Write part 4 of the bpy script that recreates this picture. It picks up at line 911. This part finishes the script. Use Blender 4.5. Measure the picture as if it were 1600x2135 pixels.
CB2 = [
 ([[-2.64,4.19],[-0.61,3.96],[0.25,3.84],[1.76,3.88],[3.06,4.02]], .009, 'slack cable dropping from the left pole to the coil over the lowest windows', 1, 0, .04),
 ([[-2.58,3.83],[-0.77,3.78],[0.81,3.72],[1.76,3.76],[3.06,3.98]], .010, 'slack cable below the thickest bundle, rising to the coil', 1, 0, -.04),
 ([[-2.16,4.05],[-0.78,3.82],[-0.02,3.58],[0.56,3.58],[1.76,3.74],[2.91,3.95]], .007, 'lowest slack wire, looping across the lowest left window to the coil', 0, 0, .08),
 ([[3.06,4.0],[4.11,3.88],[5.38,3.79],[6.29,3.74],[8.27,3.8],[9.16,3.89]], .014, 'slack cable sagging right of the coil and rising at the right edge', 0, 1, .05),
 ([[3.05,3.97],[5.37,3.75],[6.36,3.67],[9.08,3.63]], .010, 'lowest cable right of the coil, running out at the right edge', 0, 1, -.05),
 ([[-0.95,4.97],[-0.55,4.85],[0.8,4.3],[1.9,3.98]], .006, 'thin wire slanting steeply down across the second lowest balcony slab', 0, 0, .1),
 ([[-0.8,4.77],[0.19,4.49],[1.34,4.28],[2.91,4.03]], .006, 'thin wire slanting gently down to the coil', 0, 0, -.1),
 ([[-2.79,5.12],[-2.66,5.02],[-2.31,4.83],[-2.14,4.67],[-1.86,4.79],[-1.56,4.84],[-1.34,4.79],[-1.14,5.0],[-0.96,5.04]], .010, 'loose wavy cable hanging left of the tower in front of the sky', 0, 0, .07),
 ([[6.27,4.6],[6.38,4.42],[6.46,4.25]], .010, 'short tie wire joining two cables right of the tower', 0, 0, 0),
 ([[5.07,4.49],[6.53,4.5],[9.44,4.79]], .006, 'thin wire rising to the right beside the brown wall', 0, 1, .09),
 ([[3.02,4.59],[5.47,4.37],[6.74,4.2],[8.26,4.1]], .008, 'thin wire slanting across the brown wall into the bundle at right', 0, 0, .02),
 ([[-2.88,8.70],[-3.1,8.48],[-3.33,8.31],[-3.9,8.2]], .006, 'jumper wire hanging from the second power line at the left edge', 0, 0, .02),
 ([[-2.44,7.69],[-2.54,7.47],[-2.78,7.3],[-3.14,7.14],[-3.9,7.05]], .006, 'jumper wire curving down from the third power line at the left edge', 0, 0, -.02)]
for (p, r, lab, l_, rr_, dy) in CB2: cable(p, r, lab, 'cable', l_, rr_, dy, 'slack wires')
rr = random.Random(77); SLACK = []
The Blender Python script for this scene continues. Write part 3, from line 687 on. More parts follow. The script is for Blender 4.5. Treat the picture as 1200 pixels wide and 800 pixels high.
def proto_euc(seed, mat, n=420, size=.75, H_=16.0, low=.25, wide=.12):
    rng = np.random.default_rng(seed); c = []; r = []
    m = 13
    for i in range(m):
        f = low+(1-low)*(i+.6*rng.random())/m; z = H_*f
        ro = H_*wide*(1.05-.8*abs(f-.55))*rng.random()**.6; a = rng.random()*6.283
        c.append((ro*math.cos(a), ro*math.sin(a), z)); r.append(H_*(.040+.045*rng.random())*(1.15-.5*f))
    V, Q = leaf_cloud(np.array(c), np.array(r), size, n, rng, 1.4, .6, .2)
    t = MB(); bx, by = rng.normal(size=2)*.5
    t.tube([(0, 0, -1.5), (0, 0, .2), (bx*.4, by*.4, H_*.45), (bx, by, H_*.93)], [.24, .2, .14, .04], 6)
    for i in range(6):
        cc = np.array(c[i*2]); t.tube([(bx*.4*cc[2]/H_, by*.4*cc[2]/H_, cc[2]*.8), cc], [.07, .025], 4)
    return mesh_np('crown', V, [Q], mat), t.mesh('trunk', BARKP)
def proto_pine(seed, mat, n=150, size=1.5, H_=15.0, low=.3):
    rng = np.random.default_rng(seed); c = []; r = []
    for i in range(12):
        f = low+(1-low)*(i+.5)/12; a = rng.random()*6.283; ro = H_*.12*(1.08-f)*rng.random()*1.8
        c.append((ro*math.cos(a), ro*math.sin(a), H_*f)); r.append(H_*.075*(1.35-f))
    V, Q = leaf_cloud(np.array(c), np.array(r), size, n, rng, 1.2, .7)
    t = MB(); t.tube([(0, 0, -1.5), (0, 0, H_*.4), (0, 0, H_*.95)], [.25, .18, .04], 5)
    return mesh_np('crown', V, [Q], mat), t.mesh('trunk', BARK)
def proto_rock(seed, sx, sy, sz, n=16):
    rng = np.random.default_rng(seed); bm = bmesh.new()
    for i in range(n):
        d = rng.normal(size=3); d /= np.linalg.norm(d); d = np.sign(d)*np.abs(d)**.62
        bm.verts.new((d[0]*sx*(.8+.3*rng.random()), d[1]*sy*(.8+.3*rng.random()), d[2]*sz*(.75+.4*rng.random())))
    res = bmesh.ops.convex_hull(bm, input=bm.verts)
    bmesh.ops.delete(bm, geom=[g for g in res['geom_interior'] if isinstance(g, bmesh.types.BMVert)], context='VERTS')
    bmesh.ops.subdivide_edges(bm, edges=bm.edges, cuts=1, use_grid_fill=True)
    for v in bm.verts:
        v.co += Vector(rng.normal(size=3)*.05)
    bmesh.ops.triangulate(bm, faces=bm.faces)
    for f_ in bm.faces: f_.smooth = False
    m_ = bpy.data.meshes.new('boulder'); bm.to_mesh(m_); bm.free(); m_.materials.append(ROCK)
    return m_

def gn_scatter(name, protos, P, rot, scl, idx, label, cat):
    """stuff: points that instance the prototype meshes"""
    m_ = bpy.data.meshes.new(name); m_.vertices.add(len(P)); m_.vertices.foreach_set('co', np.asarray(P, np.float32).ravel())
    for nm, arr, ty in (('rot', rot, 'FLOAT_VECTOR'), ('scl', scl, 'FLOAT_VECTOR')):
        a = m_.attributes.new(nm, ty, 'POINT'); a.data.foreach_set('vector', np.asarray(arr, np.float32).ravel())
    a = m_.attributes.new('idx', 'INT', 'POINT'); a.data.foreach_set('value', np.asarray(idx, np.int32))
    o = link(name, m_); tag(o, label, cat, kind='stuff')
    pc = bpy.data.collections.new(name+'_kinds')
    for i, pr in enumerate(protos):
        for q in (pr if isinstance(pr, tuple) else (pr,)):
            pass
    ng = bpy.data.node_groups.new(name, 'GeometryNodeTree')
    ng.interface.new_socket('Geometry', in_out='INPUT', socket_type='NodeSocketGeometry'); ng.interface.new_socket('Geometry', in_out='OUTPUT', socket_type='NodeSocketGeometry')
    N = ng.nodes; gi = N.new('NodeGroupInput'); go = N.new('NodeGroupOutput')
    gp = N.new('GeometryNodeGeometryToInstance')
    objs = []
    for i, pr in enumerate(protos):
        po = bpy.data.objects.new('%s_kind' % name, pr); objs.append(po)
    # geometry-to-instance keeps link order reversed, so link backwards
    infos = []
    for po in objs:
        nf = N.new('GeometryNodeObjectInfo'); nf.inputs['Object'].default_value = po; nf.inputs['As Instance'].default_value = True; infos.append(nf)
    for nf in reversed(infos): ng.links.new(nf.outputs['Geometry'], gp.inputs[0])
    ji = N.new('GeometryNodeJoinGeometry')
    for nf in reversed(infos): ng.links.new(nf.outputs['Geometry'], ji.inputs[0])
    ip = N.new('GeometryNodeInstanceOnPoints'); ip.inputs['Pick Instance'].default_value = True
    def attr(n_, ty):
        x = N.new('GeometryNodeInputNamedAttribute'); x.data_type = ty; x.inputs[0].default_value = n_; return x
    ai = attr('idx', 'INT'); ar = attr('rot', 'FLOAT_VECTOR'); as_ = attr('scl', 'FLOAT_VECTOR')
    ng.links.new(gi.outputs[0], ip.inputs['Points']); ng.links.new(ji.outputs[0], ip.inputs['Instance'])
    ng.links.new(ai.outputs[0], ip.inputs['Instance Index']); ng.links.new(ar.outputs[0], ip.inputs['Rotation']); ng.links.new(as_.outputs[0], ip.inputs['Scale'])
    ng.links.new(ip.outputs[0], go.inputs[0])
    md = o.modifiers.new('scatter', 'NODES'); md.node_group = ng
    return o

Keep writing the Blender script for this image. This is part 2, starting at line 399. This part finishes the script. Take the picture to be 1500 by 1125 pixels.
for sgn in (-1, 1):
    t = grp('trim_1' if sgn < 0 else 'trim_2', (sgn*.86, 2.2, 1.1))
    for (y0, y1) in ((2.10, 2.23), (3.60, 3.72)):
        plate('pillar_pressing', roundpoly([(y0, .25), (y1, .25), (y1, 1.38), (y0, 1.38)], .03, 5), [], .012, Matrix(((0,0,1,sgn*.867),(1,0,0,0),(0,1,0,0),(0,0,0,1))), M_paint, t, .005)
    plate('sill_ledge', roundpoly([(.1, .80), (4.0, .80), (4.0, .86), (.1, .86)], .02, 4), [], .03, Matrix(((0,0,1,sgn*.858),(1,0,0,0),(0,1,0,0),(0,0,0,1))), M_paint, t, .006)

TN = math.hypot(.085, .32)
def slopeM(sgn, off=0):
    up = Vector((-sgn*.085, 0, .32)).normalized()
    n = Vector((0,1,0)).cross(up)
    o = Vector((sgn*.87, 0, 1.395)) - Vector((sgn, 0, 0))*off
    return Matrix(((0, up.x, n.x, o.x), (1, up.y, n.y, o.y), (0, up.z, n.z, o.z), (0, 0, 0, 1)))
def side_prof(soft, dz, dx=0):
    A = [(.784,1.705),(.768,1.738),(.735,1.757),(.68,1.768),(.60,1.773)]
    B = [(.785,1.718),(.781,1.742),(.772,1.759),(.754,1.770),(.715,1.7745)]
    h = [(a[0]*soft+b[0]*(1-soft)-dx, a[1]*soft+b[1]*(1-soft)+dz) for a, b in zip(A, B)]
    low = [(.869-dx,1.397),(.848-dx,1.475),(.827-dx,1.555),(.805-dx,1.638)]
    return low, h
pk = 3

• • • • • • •

__SHORT TASK__: Pick out the lines that contain "script" and copy them.

__WRITTEN RESPONSE__:
Write part 4 of the bpy script that recreates this picture. It picks up at line 911. This part finishes the script. Use Blender 4.5. Measure the picture as if it were 1600x2135 pixels.
The Blender Python script for this scene continues. Write part 3, from line 687 on. More parts follow. The script is for Blender 4.5. Treat the picture as 1200 pixels wide and 800 pixels high.
Keep writing the Blender script for this image. This is part 2, starting at line 399. This part finishes the script. Take the picture to be 1500 by 1125 pixels.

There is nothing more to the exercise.